>>>>
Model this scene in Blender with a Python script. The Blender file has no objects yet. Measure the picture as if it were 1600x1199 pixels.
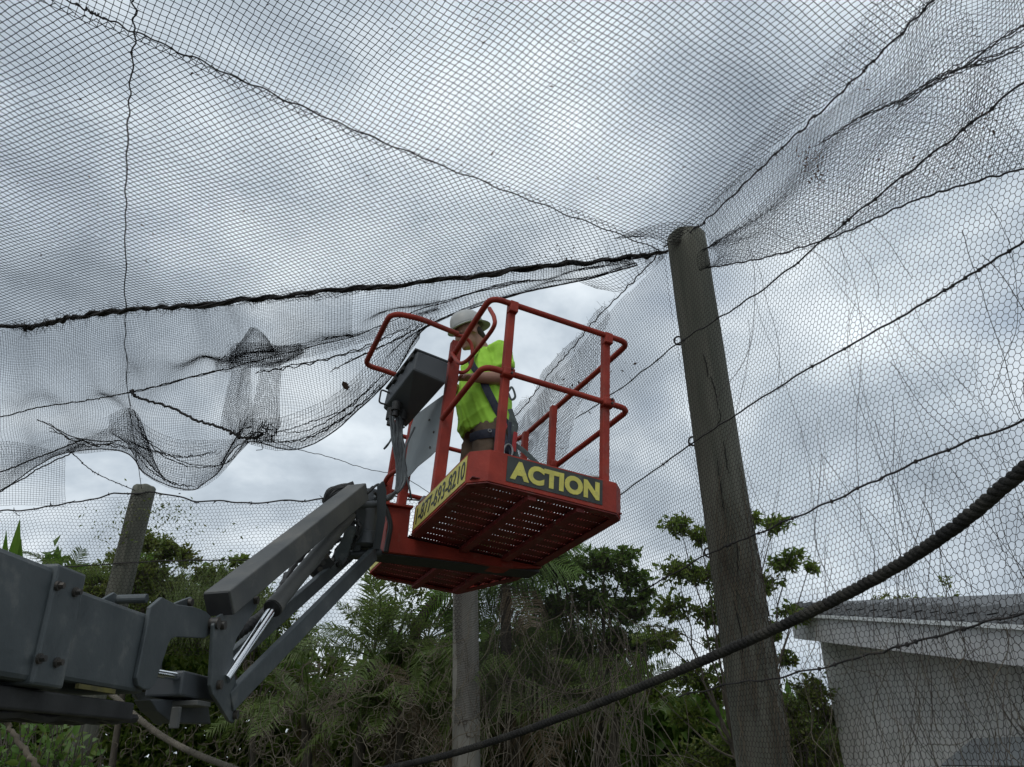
import bpy, math, random
import numpy as np
from mathutils import Matrix, Vector
rng = np.random.default_rng(7); random.seed(7)
scene = bpy.context.scene
COL = scene.collection
# ------------------------------------------------------------------ camera
F, CX, CY = 1209.0, 800.0, 600.0
_up = np.array([(720-CX)/F, (CY+1900)/F, 1.0]); _up /= np.linalg.norm(_up)
_yv = np.array([0, 0, 1.0]) - _up*_up[2]; _yv /= np.linalg.norm(_yv)
_xv = np.cross(_yv, _up)
if _xv[0] < 0: _xv = -_xv
R = np.array([_xv, _yv, _up])
CAM = np.array([0, 0, 1.6])
cam = bpy.data.objects.new('camera', bpy.data.cameras.new('camera')); COL.objects.link(cam)
cam.data.sensor_width = 36; cam.data.lens = 36*F/1600; cam.data.clip_end = 500; cam.data.clip_start = 0.05
cr = np.column_stack([R@[1, 0, 0], R@[0, 1, 0], -(R@[0, 0, 1])])
cam.matrix_world = Matrix.Translation(Vector(CAM)) @ Matrix([list(r) for r in cr]).to_4x4()
scene.camera = cam
# ------------------------------------------------------------------ world
SUN_EL, SUN_AZ = math.radians(52), math.radians(200)
wd = bpy.data.worlds.new('World'); scene.world = wd; wd.use_nodes = True
nt = wd.node_tree; N = nt.nodes; LK = nt.links; N.clear()
def nd(t, **k):
    n = N.new(t)
    for a, b in k.items(): setattr(n, a, b)
    return n
wo = nd('ShaderNodeOutputWorld'); bg = nd('ShaderNodeBackground'); bg.inputs[1].default_value = 0.112
sky = nd('ShaderNodeTexSky', sky_type='NISHITA'); sky.sun_disc = False; sky.sun_elevation = SUN_EL; sky.sun_rotation = SUN_AZ
tc = nd('ShaderNodeTexCoord'); sx = nd('ShaderNodeSeparateXYZ'); LK.new(tc.outputs['Generated'], sx.inputs[0])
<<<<
**Set problem**
Using the data above, write out every line exactly, leaving the images behind.

**Full output**
Model this scene in Blender with a Python script. The Blender file has no objects yet. Measure the picture as if it were 1600x1199 pixels.
import bpy, math, random
import numpy as np
from mathutils import Matrix, Vector
rng = np.random.default_rng(7); random.seed(7)
scene = bpy.context.scene
COL = scene.collection
# ------------------------------------------------------------------ camera
F, CX, CY = 1209.0, 800.0, 600.0
_up = np.array([(720-CX)/F, (CY+1900)/F, 1.0]); _up /= np.linalg.norm(_up)
_yv = np.array([0, 0, 1.0]) - _up*_up[2]; _yv /= np.linalg.norm(_yv)
_xv = np.cross(_yv, _up)
if _xv[0] < 0: _xv = -_xv
R = np.array([_xv, _yv, _up])
CAM = np.array([0, 0, 1.6])
cam = bpy.data.objects.new('camera', bpy.data.cameras.new('camera')); COL.objects.link(cam)
cam.data.sensor_width = 36; cam.data.lens = 36*F/1600; cam.data.clip_end = 500; cam.data.clip_start = 0.05
cr = np.column_stack([R@[1, 0, 0], R@[0, 1, 0], -(R@[0, 0, 1])])
cam.matrix_world = Matrix.Translation(Vector(CAM)) @ Matrix([list(r) for r in cr]).to_4x4()
scene.camera = cam
# ------------------------------------------------------------------ world
SUN_EL, SUN_AZ = math.radians(52), math.radians(200)
wd = bpy.data.worlds.new('World'); scene.world = wd; wd.use_nodes = True
nt = wd.node_tree; N = nt.nodes; LK = nt.links; N.clear()
def nd(t, **k):
    n = N.new(t)
    for a, b in k.items(): setattr(n, a, b)
    return n
wo = nd('ShaderNodeOutputWorld'); bg = nd('ShaderNodeBackground'); bg.inputs[1].default_value = 0.112
sky = nd('ShaderNodeTexSky', sky_type='NISHITA'); sky.sun_disc = False; sky.sun_elevation = SUN_EL; sky.sun_rotation = SUN_AZ
tc = nd('ShaderNodeTexCoord'); sx = nd('ShaderNodeSeparateXYZ'); LK.new(tc.outputs['Generated'], sx.inputs[0])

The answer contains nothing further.